Dr. Wulf made it clear that whereas the NAE is an honorific society (per usual with such academies), it also has a special mission to advise the federal government on matters of technology and social policy on a not-for-profit basis. The membership churns out a lot of in-depth, well-researched reports in answer to various policy questions coming from Congress and federal agencies. Occasionally a report will have a classified appendix (meaning it's not accessible to the general public), but for the most part, these studies are all available on-line.

The theme of Dr. Wulf's lecture was C.P. Snow's "chasm between the two cultures" by which Snow meant the humanities on the one hand, and the technology fields on the other, the latter being characterized by their heavy emphasis on mathematics.

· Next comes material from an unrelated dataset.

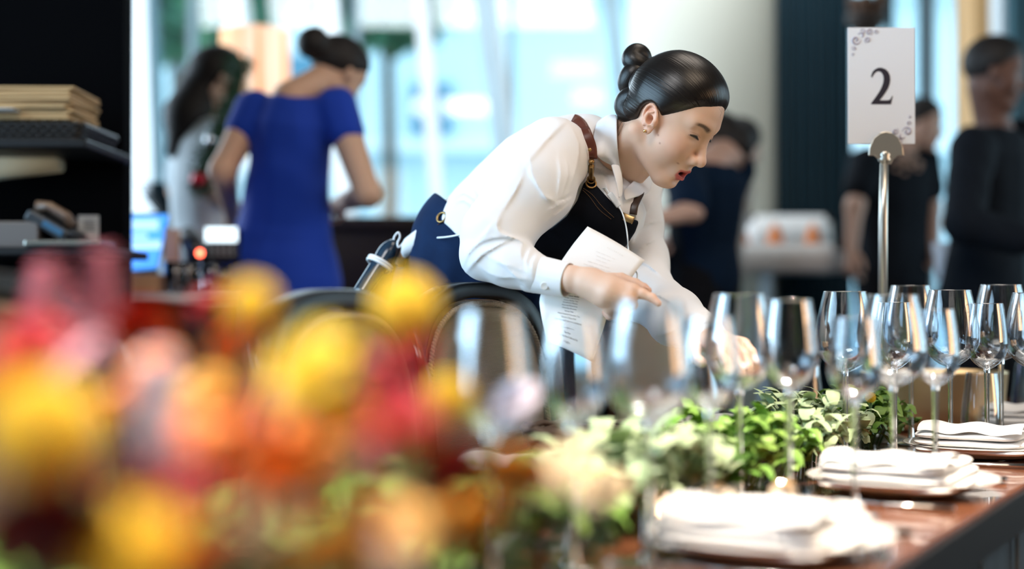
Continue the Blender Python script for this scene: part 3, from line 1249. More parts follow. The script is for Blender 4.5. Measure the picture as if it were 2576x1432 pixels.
def rose_mesh(r, layers=5, open_=1.0, seed=0):
    rs = random.Random(seed)
    mb = MB()
    for k in range(layers):
        u = (k + .6) / layers
        m = 3 + k
        for j in range(m):
            a = 2 * pi * j / m + k * .7 + rs.uniform(-.1, .1)
            o = np.array([cos(a), sin(a), 0])
            petal(mb, o * r * .12 * u + [0, 0, -r * .55], o, (0, 0, 1), r * (1.35 - .15 * u), r * (.35 + .42 * u), (.15 + 1.05 * u * open_))
    mb.ball((0, 0, -r * .55), (r * .28, r * .28, r * .22), 10, 6)
    return mb.vf


def pom_mesh(r, n=170, seed=0):
    """ball-shaped bloom of many short florets"""
    mb = MB()
    mb.ball((0, 0, 0), r * .80, 20, 12)
    g = pi * (3 - 5 ** .5)
    for i in range(n):
        z = 1 - 2 * (i + .5) / n
        q = math.sqrt(1 - z * z)
        d = Vector((q * cos(g * i), q * sin(g * i), z))
        M = Matrix.Translation(d * r * .82) @ d.to_track_quat('Z', 'X').to_matrix().to_4x4()
        mb.lathe([(0, .22 * r), (.07 * r, .17 * r), (.095 * r, .06 * r), (.04 * r, -.03 * r)], 5, M)
    return mb.vf


def daisy_mesh(r, seed=0):
    mb = MB()
    for k, (m, rr, c) in enumerate(((16, 1.0, 1.25), (14, .8, 1.0), (10, .55, .7))):
        for j in range(m):
            a = 2 * pi * j / m + k * .2
            o = np.array([cos(a), sin(a), 0])
            petal(mb, o * r * .06, o, (0, 0, 1), r * rr, r * .13, c, 4)
    mb.ball((0, 0, r * .05), (r * .22, r * .22, r * .15), 12, 6)
    return mb.vf


def spike_mesh(r, h, seed=0):
    """tall spike of small ruffled blooms"""
    rs = random.Random(seed)
    mb = MB()
    n = 16
    for i in range(n):
        u = i / n
        rr = r * (1 - .55 * u)
        for j in range(4):
            a = j * pi / 2 + i * .8
            o = np.array([cos(a), sin(a), 0])
            petal(mb, o * r * .15 + [0, 0, h * u - h * .5], o, (0, 0, 1), rr * 1.1, rr * .5, 1.2, 3)
    return mb.vf


protos = {}


def bloom(kind, color, pos, r, label, tilt=(0, -.5), h=0.0, seed=0):
    key = (kind, color, round(h / r, 1))
    base = np.array([pos[0], pos[1], TZ + .002])
    if kind == 'craspedia': nm, cat = 'pompom_flower', 'flower'
    elif kind == 'rose': nm, cat = 'rose', 'flower'
    elif kind == 'spike': nm, cat = 'snapdragon', 'flower'
    else: nm, cat = 'gerbera', 'flower'
    t = thing(nm, label, cat, base, 0, {'craspedia': 'pompom flowers in the arrangement', 'rose': 'roses in the arrangement', 'spike': 'snapdragons in the arrangement', 'daisy': 'gerberas in the arrangement'}[kind])
    if key not in protos:
        vf = {'craspedia': lambda: pom_mesh(1.0), 'rose': lambda: rose_mesh(1.0, seed=seed), 'spike': lambda: spike_mesh(1.0, h / r, seed), 'daisy': lambda: daisy_mesh(1.0)}[kind]()
        o = obj('bloom', vf, fm[color], t)
        protos[key] = o
    else:
        o = protos[key].copy()
        COL.objects.link(o)
        o.parent = t
    o.scale = (r, r, r)
    o.location = tuple(np.asarray(pos) - base)
    rs = random.Random(seed + int(pos[0] * 1000))
    o.rotation_euler = (-tilt[1] + rs.uniform(-.2, .2) if kind != 'spike' else rs.uniform(-.1, .1), tilt[0], rs.uniform(0, 3))
    e = np.asarray(pos) - base
    k = r * .6 if kind != 'spike' else h * .45
    obj('stem', MB().tube([(0, .0, 0), (e[0] * .3, e[1] * .3 + .004, e[2] * .5), (e[0], e[1], max(.01, e[2] - k))], .0028, 6).vf, m_stemg, t)
    return t


F = [  # kind, colour, px, py, depth, radius px, height px, label
    ('craspedia', 'yellow', 108, 1085, .66, 142, 0, 'large yellow pompom flower at the left edge of the arrangement'),
    ('craspedia', 'yellow', 330, 1400, .64, 150, 0, 'yellow pompom flower at the very bottom left'),
    ('rose', 'yellow', 770, 930, .72, 108, 0, 'big yellow rose, left one of the pair in the middle'),
    ('rose', 'yellow', 845, 1025, .72, 80, 0, 'yellow rose overlapping the big one from lower right'),
    ('craspedia', 'yellow', 1020, 775, .92, 84, 0, 'yellow pompom flower in front of the left taupe chair'),
    ('craspedia', 'yellow', 632, 765, .86, 62, 0, 'small yellow pompom flower below the blue dress'),
    ('craspedia', 'yellow', 1128, 1000, .95, 58, 0, 'small golden pompom flower right of the red rose'),
    ('rose', 'red', 985, 930, .84, 100, 0, 'red rose below the yellow pompom in front of the chair'),
    ('rose', 'red', 985, 1060, .80, 88, 0, 'deep red rose beneath the upper red rose'),
    ('rose', 'red', 1120, 1180, .80, 88, 0, 'red rose at the lower right end of the arrangement'),
    ('daisy', 'gold', 1035, 1120, .74, 66, 0, 'golden gerbera between the red roses'),
    ('rose', 'orange', 600, 1090, .72, 115, 0, 'orange rose left of the big yellow rose'),
    ('rose', 'orange', 700, 1200, .68, 95, 0, 'orange rose in the lower middle of the arrangement'),
    ('rose', 'orange', 600, 860, .92, 70, 0, 'small orange rose under the small yellow pompom'),
    ('daisy', 'gold', 830, 1200, .70, 110, 0, 'golden gerbera below the yellow roses'),
    ('rose', 'gold', 940, 1340, .72, 105, 0, 'amber rose at the bottom middle'),
    ('rose', 'gold', 1180, 1330, .84, 95, 0, 'amber rose at the bottom right of the arrangement'),
    ('spike', 'lilac', 400, 1030, .72, 55, 300, 'pale lilac snapdragon standing upright left of the orange roses'),
    ('spike', 'rose', 175, 790, 1.0, 52, 300, 'dusty rose snapdragon at the upper left'),
    ('spike', 'rose', 262, 740, 1.02, 60, 240, 'pinkish snapdragon rising before the dark wall'),
    ('spike', 'pink', 90, 760, 1.08, 42, 220, 'thin pink snapdragon at the far left edge'),
    ('daisy', 'pink', 205, 905, .84, 90, 0, 'pale pink gerbera above the large yellow pompom'),
    ('rose', 'red', 70, 860, .84, 80, 0, 'red rose by the left edge above the pompom'),
    ('rose', 'orange', 20, 960, .76, 80, 0, 'orange rose cut by the left edge'),
    ('rose', 'red', 350, 820, 1.0, 72, 0, 'crimson rose below the snapdragons'),
    ('rose', 'orange', 375, 930, .84, 70, 0, 'orange rose above the lilac snapdragon'),
    ('rose', 'red', 530, 760, 1.05, 60, 0, 'small red rose left of the small yellow pompom'),
    ('rose', 'wine', 120, 1330, .62, 150, 0, 'dark wine rose in the bottom left corner'),
    ('rose', 'wine', 330, 1230, .66, 120, 0, 'dark wine rose between the two yellow pompoms'),
    ('rose', 'red', 480, 1240, .70, 80, 0, 'deep red rose under the lilac snapdragon'),
    ('rose', 'orange', 470, 1090, .76, 80, 0, 'orange rose tucked behind the lilac snapdragon'),
    ('rose', 'orange', 300, 1010, .88, 70, 0, 'half hidden orange rose behind the large yellow pompom'),
    ('daisy', 'cream', 1420, 1190, .98, 95, 0, 'cream gerbera in the pale part of the garland'),
    ('rose', 'cream', 1510, 1230, 1.15, 60, 0, 'cream rose at the end of the flowers'),
    ('rose', 'gold', 1300, 1190, .94, 75, 0, 'amber rose next to the cream gerbera'),
    ('rose', 'pink', 690, 1000, .86, 70, 0, 'pale pink rose behind the orange roses'),
    ('rose', 'gold', 500, 990, .95, 75, 0, 'amber rose behind the orange ones'),
    ('spike', 'lilac', 985, 1400, .66, 40, 200, 'pale lilac snapdragon tip at the bottom edge'),
    ('rose', 'cream', 640, 1330, .62, 90, 0, 'cream rose at the bottom of the arrangement'),
    ('rose', 'orange', 520, 1400, .62, 90, 0, 'orange rose at the bottom edge'),
    ('rose', 'gold', 790, 1400, .66, 100, 0, 'amber rose under the golden gerbera'),
    ('craspedia', 'yellow', 1740, 1150, 1.9, 26, 0, 'tiny yellow pompom in the greenery'),
    ('craspedia', 'yellow', 2190, 1000, 2.5, 14, 0, 'tiny yellow bud left of the brass planter'),
    ('rose', 'lilac', 1290, 1010, 1.25, 60, 0, 'small whitish rose behind the amber ones'),
    ('rose', 'gold', 1090, 1290, .9, 70, 0, 'amber rose beneath the lower red rose'),
    ('rose', 'orange', 760, 1110, .88, 90, 0, 'orange rose behind the golden gerbera'),
    ('rose', 'gold', 620, 970, 1.0, 90, 0, 'amber rose behind the pale pink rose'),
    ('rose', 'wine', 880, 860, 1.05, 70, 0, 'dark wine rose behind the big yellow rose'),
]
for i, (k, c, px, py, d, r, h, lab) in enumerate(F):
    p = P(px, py, d)
    s = d / FPX
    if p[2] < TZ + r * s * .5: p[2] = TZ + r * s * .55
    bloom(k, c, p, r * s, lab, ((px % 7 - 3) * .12, .75), h * s, seed=i)


def leaves(name, label, cat, base, spread, n, m, L, Wd, hgt, seed):
    """leafy clump: stems with many blades, one thing with foliage and stems"""
    rs = np.random.RandomState(seed)
    t = thing(name, label, cat, base, TANG, 'clumps of greenery along the table')
    mb = MB()
    st = MB()
    for i in range(n):
        x, y = rs.uniform(-1, 1, 2) * spread
        zz = hgt * (1 - .5 * (abs(x) / spread[0]) ** 2) * rs.uniform(.35, 1.0)
        a = rs.uniform(0, 2 * pi)
        o = np.array([cos(a), sin(a), 0])
        petal(mb, (x, y, zz), o, (0, 0, 1), L * rs.uniform(.6, 1.2), Wd * rs.uniform(.7, 1.2), rs.uniform(.6, 1.7), 4)
        if i % 7 == 0:
            st.tube([(x * .6, y * .6, 0), (x, y, zz)], .0016, 5)
    obj('foliage', mb.vf, m, t)
    obj('stems', st.vf, m_stemg, t)
    return t


G = [(-.66, .38, .24, .09, 260, m_green, .05, .016, .10, 'dark green leaf bed under the nearest flowers'),
     (-.18, .38, .21, .09, 260, m_green, .05, .016, .09, 'green leaf bed under the red roses'),
     (.20, .37, .15, .08, 260, m_sage, .045, .014, .10, 'pale sage leaf clump after the last roses'),
     (.53, .36, .16, .08, 300, m_green, .040, .012, .10, 'bright green clump in the middle of the table'),
     (.86, .36, .14, .07, 300, m_sage, .038, .011, .11, 'sage clump behind the bright green one'),
     (1.17, .36, .13, .07, 300, m_green, .034, .010, .10, 'fresh green clump left of the third plate')]
for i, (t_, s_, sx, sy, n, m, L, Wd, hg, lab) in enumerate(G):
    b = T(t_, s_)
    leaves('greenery_clump', lab, 'greenery', (b[0], b[1], TZ + .001), np.array([sx, sy]), n, m, L, Wd, hg, i)

# ---------------------------------------------------------------- human anatomy as signed distances (head-local: x forward, y left, z up)
def skull(q):
    d = ell(q, (0.004, 0, 0.042), (0.084, 0.072, 0.076))
    d = smin(d, ell(q, (0.030, 0, 0.012), (0.058, 0.061, 0.080)), 0.025)
    d = smin(d, ell(q, (0.030, 0, -0.046), (0.047, 0.049, 0.040)), 0.025)
    return d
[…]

Whereas the idea of "two cultures" is easy to grasp, sometimes it makes more sense to break it down further, and Wulf outlined differences between science and engineering, which are indistinguishible in the middle, but also define two extremes.

Engineering is different from science in its emphasis on creating new phenomena, versus simply studying existing ones. Engineers create, bring into existence, design. As such, Wulf considers them to have more in common with artists than with many scientists. He wants to communicate this to new generations, so that creative, imaginative students don't buy into some silly stereotype of the engineer as some nerdy cog in the machine who doesn't think about the concerns of real people or topics within the humanities.

This difference has also been a key part of ISEPP president Terry Bristol's philosophy, so I found it interesting to have them both addressing our pre-lecture on this issue (a small gathering of teachers met with Dr. Wulf ahead of time, in the Heathman Hotel). Terry pointed out that the US Constitution may be viewed as a product of engineering, a blueprint or circuit diagram, complete with feedback loops, load balancing and so forth.

At the dinner afterwards I commented that Dr. R. Buckminster Fuller also wrote a lot about C.P. Snow's famous lecture, and that one way of bridging the chasm is to treat Fuller within the sphere of the humanities, as a New England Transcendentalist for example, and a poet, and then follow his threads into geometric and engineering domains.

Then I brought up Dr. Donald Knuth at Stanford, who suggested we fight overspecialization by becoming competent in at least two fields, preferably quite far apart. In Knuth's case, this would include his foray into theology (a humanities topic, rather different from computer science, in which discipline he's considered a giant).

I asked Dr. Wulf (who has a background in computer science) if he liked this model: you don't get to consider yourself well educated or accomplished in the liberal arts, if you don't have fairly well-developed competence in at least two disciplines, one from each side of C.P. Snow's chasm. Dr. Wulf pointed out that Dr. Knuth was also an accomplished organist, that few attain such stature in even one discipline, let alone more than one, but yes, aspiring to competence in at least two widely spaced disciplines was a good idea and he was all for it.

Don was in high gear last night, helping organize the pre-lecture and handling logistics, including the transfer of Julian's sculpture Unraveling Collagen from the neighboring Performing Arts Center to the lobby of the Arlene Schnitzer Concert Hall -- and back, after the lecture. Featuring Julian's work was a great idea for this lecture in particular, as it bridges C.P. Snow's chasm very effectively and intelligently. Good brainstorming by Wanderers!